Pengajuan RKAB Tambang Kembali Tiap Tahun, ESDM: Oktober 2025 Diajukan Lagi

narasi-news.com, Jakarta || Kementerian Energi dan Sumber Daya Mineral (ESDM) memastikan rencana perubahan sistem pengajuan Rencana Kerja dan Anggaran Biaya (RKAB) pertambangan kembali menjadi setiap tahun.

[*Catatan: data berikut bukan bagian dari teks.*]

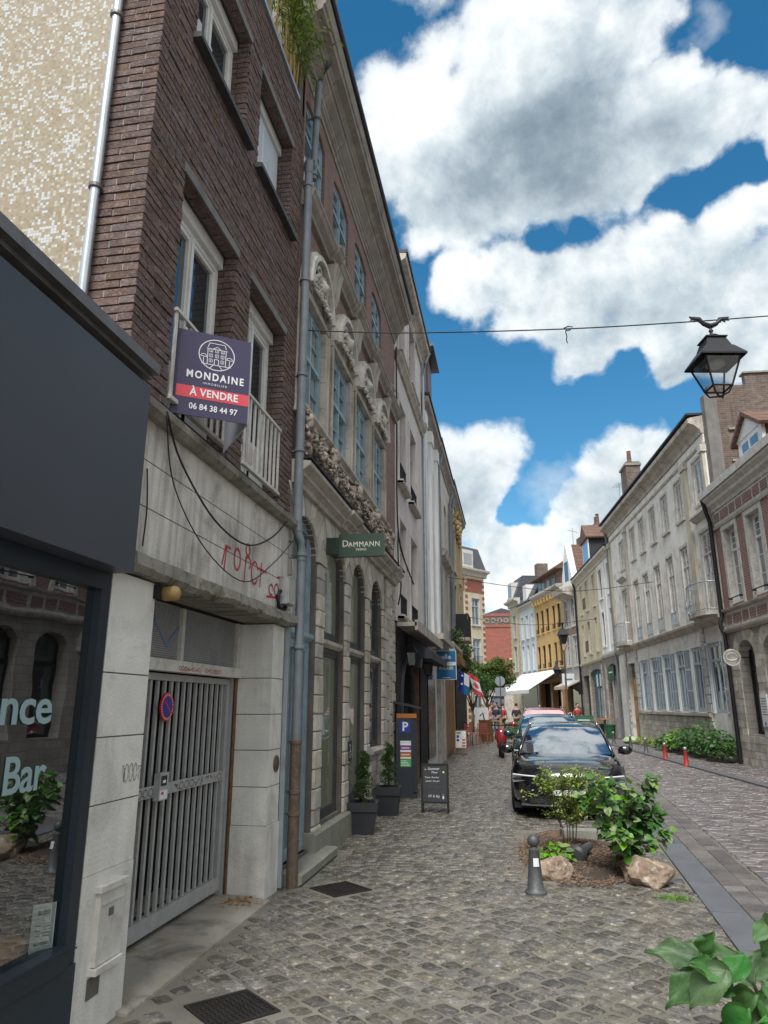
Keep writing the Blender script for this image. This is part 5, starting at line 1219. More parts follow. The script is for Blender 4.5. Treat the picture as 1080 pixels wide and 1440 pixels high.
for i, (a, b) in enumerate(WA):
    m = A.mb(); m.box(-.41, .022, b - .004, b + .15, 4.5, 6.98); m.build('stone_jamb', 'stone_white', A.root); m = A.mb(); m.box(-.41, .022, a - .15, a + .004, 4.5, 6.98); m.build('stone_jamb', 'stone_white', A.root); m = A.mb(); m.box(-.41, .026, a - .15, b + .15, 6.855, 7.0); m.build('stone_head', 'stone_white', A.root)
    A.window(a + .01, 4.6, .93, 2.25, -.17, 'white_paint', 'glass_grey', 2, (.72, .28), .055, bars=(0, 2), split=i < 4)
    m = A.mb(); m.box(.08, .11, a + .03, b - .03, 4.72, 4.745); m.box(0, .1, a + .05, a + .08, 4.70, 4.76); m.box(0, .1, b - .08, b - .05, 4.70, 4.76); m.build('window_bar', 'iron_black', A.root)
    for zz in (4.02, 7.2):
        for (p, q) in ((a - .2, a + .22), (a + .32, b + .02), (b + .12, b + .52)):
            m = A.mb(); m.box(.0, .030, p, q, zz, zz + .28); m.build('brick_panel', 'brick_red', A.root)
m = A.mb(); m.box(0, .018, a0, a1, 3.9, 4.40); m.build('panel_band', 'stone_white', A.root); m = A.mb(); m.box(0, .018, a0, a1, 7.02, 7.56); m.build('panel_band', 'stone_white', A.root)
A.cornice([(-.1, 4.40), (.06, 4.41), (.12, 4.44), (.13, 4.49), (-.1, 4.50)], a0, a1, 'stone_moulding', 'sill_course')
A.cornice([(-.1, 3.76), (.08, 3.77), (.14, 3.83), (.15, 3.89), (-.1, 3.90)], a0, a1, 'stone_moulding', 'string_course')
A.cornice([(-.1, 7.0), (.05, 7.0), (.07, 7.08), (-.1, 7.09)], a0, a1, 'stone_moulding', 'moulding')
A.cornice([(-.1, 7.55), (.05, 7.57), (.08, 7.66), (.18, 7.76), (.20, 7.84), (.30, 7.94), (.32, 8.0), (-.1, 8.02)], a0, a1 + .04, 'stone_white')
m = A.mb(); m.prism([(.0, 8.02), (.36, 8.02), (.37, 8.24), (.0, 8.3)], a0, a1 + .05); m.build('gutter', 'white_old_paint', A.root)
m = A.mb(); m.prism([(.1, 8.3), (-4.5, 12.0), (-8.5, 8.2), (-.2, 8.1)], a0, .2); m.build('roof', 'roof_tile', A.root)
for i in range(3):
    s_ = -3.6 - i * 5.0; d_ = empty('dormer', (0, 0, -.35), parent=A.root)
    m = A.mb(); m.box(-2.2, -.25, s_, s_ + 1.5, 8.0, 9.45); m.build('cheek', 'roof_tile', d_); m = A.mb(); m.box(-.249, -.15, s_ - .08, s_ + 1.58, 8.3, 9.5); m.build('front', 'white_paint', d_)
    m = A.mb(); m.box(-.149, -.14, s_ + .2, s_ + 1.3, 8.5, 9.3); m.build('glass', 'glass_grey', d_); m = A.mb(); m.box(-.139, -.12, s_ + .72, s_ + .78, 8.5, 9.3); m.box(-.139, -.12, s_ + .2, s_ + 1.3, 8.98, 9.02); m.build('glazing_bar', 'white_paint', d_)
    m = A.mb(); m.prism([(s_ - .3, 9.45), (s_ + .75, 10.15), (s_ + 1.8, 9.45), (s_ + 1.75, 9.36), (s_ + .75, 10.02), (s_ - .25, 9.36)], -2.6, .0, 'n'); m.build('dormer_roof', 'roof_tile', d_)
    m = A.mb(); m.prism([(s_ - .2, 9.45), (s_ + .75, 10.0), (s_ + 1.7, 9.45)], -.24, -.12, 'n'); m.build('pediment', 'white_paint', d_)
# stone blocks, voussoirs of the ground floor (nearest bays)
R_ = random.Random(3)
cols = [(lo[0][1] + .0, a1 - .02), (lo[1][1], lo[0][0]), (lo[2][1], lo[1][0])]
for (c0, c1) in cols:
    z = .0
    while z < 2.98:
        h = .205; seg = 2 if c1 - c0 > .5 else 1; off = R_.uniform(.35, .65)
        for (p, q) in (((c0, c0 + (c1 - c0) * off), (c0 + (c1 - c0) * off, c1)) if seg == 2 else ((c0, c1),)):
            m = A.mb(); m.box(-.3, .02 + R_.uniform(0, .012), p + .006, q - .006, z + .004, z + h - .004); m.build('stone_block', 'stone_warm', A.root)
        z += h
for i in (0, 1, 2):
    a, b = lo[i][0], lo[i][1]; z = .0
    while z < .82:
        h = .205
        for q in range(3):
            m = A.mb(); w_ = (b - a) / 3; m.box(-.2, .02 + R_.uniform(0, .01), a + q * w_ + .005, a + (q + 1) * w_ - .005, z + .005, z + h - .005); m.build('stone_block', 'stone_warm', A.root)
        z += h
    c = (a + b) / 2; w = (b - a) / 2
    for k in range(9):
        t0, t1 = pi * k / 9, pi * (k + 1) / 9; P_ = [(c + w * cos(t0 + .01), 3.03 + .45 * sin(t0 + .01)), (c + w * cos(t1 - .01), 3.03 + .45 * sin(t1 - .01))]
        O_ = [(min(max(c + (w + .35) * cos(t), a - .3), b + .3), min(3.03 + 1.1 * sin(t) * .75 + .02, 3.75)) for t in (t1 - .01, t0 + .01)]
        m = A.mb(); m.prism(P_ + O_, -.3, .03, 'n'); m.build('arch_stone', 'stone_warm', A.root)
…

Aturan ini akan berdampak pada perusahaan yang saat ini masih mengantongi RKAB dengan masa berlaku lebih dari 2025.

 

Direktur Jenderal Mineral dan Batu Bara (Minerba) Kementerian ESDM, Tri Winarno, menyampaikan bahwa seluruh perusahaan tambang diminta untuk kembali mengajukan RKAB pada Oktober 2025 mendatang, khusus untuk kegiatan produksi tahun 2026.

 

Perusahaan harus mengajukan ulang RKAB di bulan Oktober untuk produksi tahun 2026,” kata Tri di Kantor Kementerian ESDM, Selasa (22/7/2025).

 

Saat ini, penerbitan RKAB masih mengacu pada Peraturan Pemerintah (PP) Nomor 25 Tahun 2024 yang merupakan perubahan atas PP Nomor 96 Tahun 2021. Aturan tersebut menetapkan bahwa masa berlaku RKAB berlaku tiga tahun dan pengajuannya dilakukan secara digital melalui sistem e-RKAB.

 

Namun, meski pemerintah sudah mewacanakan perubahan menjadi pengajuan tahunan, revisi aturan hukumnya sendiri belum dilakukan. “Regulasinya sedang disiapkan. Tapi nanti semuanya berbasis sistem, tidak manual lagi. Kalau masih pakai orang, pasti berat,” jelas Tri.

 

Ia juga mengklaim bahwa pihaknya telah melakukan diskusi dengan sejumlah pelaku usaha, dan sejauh ini belum ada penolakan terhadap kebijakan tersebut.

 

Sementara itu, Menteri ESDM Bahlil Lahadalia memastikan bahwa sistem baru ini akan resmi diberlakukan mulai tahun depan. Ia menegaskan, ESDM sudah menyiapkan sistem yang mendukung perubahan mekanisme ini.

 

Sudah diputuskan dalam rapat dengan Komisi VII DPR RI. Jadi tidak perlu diragukan. Tahun depan mulai jalan,” ujar Bahlil saat ditemui di Kompleks Parlemen, Senin (14/7/2025).

 

Menurut Bahlil, usulan pengembalian skema pengajuan RKAB menjadi setiap tahun berasal dari Komisi VII DPR. Ia menyambut baik masukan tersebut, terutama karena situasi pasar mineral dan batu bara global tengah mengalami tekanan.

 

Kalau tetap tiga tahun, nanti kita sulit kendalikan. Produksi bisa jor-joran. Akibatnya harga jatuh. Ini bagian dari upaya menyeimbangkan produksi nasional dengan kebutuhan pasar dunia,” kata mantan Ketua Umum HIPMI itu.

 

Bahlil mengungkapkan, Indonesia memproduksi sekitar 600 hingga 700 juta ton batu bara per tahun, dari total 1,2 hingga 1,3 miliar ton yang diperdagangkan di pasar global. Artinya, kontribusi RI sangat besar, namun tanpa kendali produksi, harga bisa terjun bebas.

 

Ini dampak dari RKAB tiga tahunan. Sekarang kita perbaiki, supaya lebih terkendali. Kita sudah terima usulan Komisi VII, mulai 2026 RKAB berlaku per tahun,” tegasnya.